Perché gli strati sociali più sfruttati o emarginati votano spesso non già secondo criteri di interesse socio-economico, bensì in base a considerazioni morali e di valore? L’ipotesi di Zizek, scomoda e provocatoria, mi sembra costituire un valido punto di partenza per la riflessione e verrà ripubblicata domani su queste pagine. Non basta fare appello alle semplici categorie di ‘stupidità’ o ‘manipolazione’: bisogna scavare molto più a fondo.
In ogni caso è qui, nel cuore nero dell’America profonda (o di qualsiasi altro paese), che sta nascosto il segreto delle vittorie elettorali e dell’egemonia ideologica dei conservatori, e il grimaldello per una possibile riscossa progressista.
5. E’ estremamente dubbio, tuttavia, che tale riscossa possa prendere le mosse sotto l’iniziativa o l’ombrello di grandi organizzazioni del centro liberale come il Partito Democratico. Esso ha ormai ripetutamente fatto intendere di non essere altro che il contraltare dei conservatori, depurati dei loro aspetti più rozzi e fanatici (ovvero esattamente i loro aspetti più ‘populisti’). Si è rivelato ostile all’avvio di qualsiasi battaglia di lungo periodo per sfidare l’egemonia culturale conservatrice, preferendovi un lento e costante adattamento. Si è dimostrato incapace di dare una risposta qualsiasi al malcontento maldiretto dei ceti popolari, oscillando tra un malcelato disprezzo e un poco credibile corteggiamento sui temi della paura (del terrorismo, del crimine, dell’anticonformismo) e della tradizione (famiglia e religione). Infine, ha dato prova di essere strutturalmente perdente anche sul piano elettorale.
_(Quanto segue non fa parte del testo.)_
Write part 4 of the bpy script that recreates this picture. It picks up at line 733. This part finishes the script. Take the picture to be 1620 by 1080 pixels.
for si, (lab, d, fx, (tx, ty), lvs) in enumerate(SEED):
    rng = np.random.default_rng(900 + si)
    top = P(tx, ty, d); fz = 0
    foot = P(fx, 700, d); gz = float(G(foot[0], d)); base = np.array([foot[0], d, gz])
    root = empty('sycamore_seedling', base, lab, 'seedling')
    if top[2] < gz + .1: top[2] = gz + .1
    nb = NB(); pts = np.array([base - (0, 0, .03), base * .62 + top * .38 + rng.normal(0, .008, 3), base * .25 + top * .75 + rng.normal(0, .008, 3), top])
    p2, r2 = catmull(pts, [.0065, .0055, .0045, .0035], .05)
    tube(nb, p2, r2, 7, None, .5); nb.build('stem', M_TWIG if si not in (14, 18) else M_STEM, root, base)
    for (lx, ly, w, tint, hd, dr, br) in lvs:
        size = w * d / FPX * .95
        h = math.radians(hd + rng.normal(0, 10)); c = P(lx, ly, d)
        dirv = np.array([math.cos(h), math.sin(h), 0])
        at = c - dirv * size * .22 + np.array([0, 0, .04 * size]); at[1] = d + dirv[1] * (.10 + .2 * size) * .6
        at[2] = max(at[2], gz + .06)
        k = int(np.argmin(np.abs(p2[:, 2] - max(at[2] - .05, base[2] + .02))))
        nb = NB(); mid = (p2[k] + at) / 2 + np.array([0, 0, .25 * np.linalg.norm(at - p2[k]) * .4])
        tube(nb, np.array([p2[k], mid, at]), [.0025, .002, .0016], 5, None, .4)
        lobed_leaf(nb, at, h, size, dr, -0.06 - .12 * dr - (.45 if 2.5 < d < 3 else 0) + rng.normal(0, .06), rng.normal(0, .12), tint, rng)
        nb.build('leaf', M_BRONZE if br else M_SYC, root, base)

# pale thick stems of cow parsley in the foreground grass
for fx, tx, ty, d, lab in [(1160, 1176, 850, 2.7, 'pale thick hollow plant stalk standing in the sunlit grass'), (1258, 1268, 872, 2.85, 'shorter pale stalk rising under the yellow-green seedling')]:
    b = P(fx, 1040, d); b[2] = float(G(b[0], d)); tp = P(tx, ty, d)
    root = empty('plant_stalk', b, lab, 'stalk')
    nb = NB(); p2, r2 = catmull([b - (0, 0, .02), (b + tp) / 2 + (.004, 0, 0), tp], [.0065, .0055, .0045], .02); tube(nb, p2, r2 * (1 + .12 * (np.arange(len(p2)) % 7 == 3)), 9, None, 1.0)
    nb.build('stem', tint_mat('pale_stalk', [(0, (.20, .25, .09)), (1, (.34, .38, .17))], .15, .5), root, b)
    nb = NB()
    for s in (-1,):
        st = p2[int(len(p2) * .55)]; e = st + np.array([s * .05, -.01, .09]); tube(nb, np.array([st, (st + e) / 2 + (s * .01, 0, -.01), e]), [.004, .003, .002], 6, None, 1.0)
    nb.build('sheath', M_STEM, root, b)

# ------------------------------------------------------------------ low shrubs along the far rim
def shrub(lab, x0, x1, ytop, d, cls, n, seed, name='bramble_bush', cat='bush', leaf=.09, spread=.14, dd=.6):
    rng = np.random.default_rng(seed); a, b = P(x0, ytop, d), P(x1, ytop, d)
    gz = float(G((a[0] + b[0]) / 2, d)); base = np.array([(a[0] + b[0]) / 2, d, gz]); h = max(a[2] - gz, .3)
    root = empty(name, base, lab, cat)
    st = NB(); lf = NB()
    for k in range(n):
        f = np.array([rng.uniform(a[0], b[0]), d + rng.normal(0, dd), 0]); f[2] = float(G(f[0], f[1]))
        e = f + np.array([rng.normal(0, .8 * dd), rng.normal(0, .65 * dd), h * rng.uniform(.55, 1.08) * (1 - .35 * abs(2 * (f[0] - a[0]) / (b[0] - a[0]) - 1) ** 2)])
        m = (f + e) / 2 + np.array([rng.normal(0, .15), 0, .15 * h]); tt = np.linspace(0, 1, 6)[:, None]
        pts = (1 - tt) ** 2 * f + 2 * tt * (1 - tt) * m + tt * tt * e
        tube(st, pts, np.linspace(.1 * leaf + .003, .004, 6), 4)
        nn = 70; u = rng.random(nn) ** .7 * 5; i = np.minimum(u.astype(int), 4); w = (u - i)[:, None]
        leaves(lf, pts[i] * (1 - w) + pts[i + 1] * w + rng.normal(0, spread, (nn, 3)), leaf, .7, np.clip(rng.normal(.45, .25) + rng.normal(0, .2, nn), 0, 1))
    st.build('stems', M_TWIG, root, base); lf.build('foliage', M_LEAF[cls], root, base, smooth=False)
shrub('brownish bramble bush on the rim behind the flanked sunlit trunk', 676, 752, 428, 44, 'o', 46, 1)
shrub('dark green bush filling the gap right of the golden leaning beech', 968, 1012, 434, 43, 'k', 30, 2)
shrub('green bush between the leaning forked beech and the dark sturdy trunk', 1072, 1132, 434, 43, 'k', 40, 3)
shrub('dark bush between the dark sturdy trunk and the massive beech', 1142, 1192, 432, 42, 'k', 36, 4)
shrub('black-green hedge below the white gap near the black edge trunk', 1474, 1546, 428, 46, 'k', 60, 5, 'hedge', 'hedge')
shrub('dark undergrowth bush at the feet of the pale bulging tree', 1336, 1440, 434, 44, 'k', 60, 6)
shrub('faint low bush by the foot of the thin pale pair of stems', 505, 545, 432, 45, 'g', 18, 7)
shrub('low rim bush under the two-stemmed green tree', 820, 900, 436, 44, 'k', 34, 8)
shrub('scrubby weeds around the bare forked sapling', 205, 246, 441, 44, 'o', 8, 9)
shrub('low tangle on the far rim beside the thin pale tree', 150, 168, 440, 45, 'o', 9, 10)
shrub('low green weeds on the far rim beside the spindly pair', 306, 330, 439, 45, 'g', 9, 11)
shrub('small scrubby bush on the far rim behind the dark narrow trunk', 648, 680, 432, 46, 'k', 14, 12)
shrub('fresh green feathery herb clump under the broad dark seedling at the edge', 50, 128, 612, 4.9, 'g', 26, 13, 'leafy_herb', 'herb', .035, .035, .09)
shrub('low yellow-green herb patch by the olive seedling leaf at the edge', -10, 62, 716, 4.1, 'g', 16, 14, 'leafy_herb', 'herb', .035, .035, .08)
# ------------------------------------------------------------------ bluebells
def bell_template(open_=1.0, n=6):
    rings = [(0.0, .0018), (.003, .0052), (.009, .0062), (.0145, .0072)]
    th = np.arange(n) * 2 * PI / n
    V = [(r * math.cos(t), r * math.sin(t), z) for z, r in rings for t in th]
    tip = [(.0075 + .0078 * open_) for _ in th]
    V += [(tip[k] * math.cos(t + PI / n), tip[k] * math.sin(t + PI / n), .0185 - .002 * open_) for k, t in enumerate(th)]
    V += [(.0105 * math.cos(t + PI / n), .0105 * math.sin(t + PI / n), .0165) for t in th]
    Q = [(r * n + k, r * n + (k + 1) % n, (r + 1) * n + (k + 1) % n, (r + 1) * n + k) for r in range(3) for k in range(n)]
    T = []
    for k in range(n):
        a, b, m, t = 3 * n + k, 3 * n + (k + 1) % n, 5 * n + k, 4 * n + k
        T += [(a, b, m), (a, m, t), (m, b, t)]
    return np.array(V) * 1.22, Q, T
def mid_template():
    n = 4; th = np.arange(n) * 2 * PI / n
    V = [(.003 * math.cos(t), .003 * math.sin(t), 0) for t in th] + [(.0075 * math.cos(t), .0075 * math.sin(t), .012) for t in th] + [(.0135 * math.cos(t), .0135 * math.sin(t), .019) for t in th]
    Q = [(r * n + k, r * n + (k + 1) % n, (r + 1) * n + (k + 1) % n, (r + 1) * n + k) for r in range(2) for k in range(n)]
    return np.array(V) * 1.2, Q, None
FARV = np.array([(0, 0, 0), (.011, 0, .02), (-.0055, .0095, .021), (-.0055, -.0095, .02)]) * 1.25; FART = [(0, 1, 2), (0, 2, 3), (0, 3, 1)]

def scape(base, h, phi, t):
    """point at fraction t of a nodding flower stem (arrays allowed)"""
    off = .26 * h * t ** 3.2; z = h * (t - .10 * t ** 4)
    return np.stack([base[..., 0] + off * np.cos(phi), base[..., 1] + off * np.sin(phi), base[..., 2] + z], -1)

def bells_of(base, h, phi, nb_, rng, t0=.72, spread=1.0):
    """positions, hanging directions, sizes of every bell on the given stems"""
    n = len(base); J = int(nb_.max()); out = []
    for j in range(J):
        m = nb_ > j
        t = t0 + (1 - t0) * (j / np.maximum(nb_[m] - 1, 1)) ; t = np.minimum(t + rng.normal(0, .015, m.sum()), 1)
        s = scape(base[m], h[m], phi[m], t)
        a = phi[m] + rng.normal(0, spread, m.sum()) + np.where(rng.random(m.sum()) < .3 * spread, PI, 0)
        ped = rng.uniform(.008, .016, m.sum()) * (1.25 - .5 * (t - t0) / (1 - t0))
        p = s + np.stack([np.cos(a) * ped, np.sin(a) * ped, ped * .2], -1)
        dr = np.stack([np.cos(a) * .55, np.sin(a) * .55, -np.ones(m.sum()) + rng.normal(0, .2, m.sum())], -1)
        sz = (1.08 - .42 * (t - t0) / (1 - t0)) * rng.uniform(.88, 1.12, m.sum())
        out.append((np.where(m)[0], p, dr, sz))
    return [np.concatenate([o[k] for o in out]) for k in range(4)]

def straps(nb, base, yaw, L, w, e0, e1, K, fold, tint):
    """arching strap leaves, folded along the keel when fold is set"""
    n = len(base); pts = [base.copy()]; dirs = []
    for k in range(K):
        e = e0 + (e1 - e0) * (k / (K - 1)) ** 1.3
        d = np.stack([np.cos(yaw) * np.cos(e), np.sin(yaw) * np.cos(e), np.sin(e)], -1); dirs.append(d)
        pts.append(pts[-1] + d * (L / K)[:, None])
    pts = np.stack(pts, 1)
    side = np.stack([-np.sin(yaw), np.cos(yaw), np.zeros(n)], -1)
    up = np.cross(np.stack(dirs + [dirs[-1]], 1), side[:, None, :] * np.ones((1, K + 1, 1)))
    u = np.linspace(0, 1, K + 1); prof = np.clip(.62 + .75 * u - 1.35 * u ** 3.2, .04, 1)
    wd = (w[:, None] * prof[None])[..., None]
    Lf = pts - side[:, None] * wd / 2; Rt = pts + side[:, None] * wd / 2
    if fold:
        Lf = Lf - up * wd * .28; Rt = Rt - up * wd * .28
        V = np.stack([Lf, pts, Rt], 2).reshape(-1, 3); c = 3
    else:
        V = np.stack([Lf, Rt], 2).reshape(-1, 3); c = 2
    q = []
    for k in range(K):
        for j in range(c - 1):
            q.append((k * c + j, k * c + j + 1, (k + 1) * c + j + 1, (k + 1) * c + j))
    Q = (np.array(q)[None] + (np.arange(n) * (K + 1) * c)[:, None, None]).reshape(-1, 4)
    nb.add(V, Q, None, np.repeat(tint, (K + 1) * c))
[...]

Forse la strada da prendere è un’altra. Forse bisogna cominciare a reclamare con forza un’alternativa di società contrapposta alle varianti neo-liberali o neo-conservatrici del sistema capitalistico. E forse bisogna provare ad intercettare l’insicurezza e la rabbia delle classi subalterne, oggi diretta contro i facili capri espiatori dell’immigrato, del terrorista, del criminale e dell’anticonformista, e aprirla a prospettive diverse.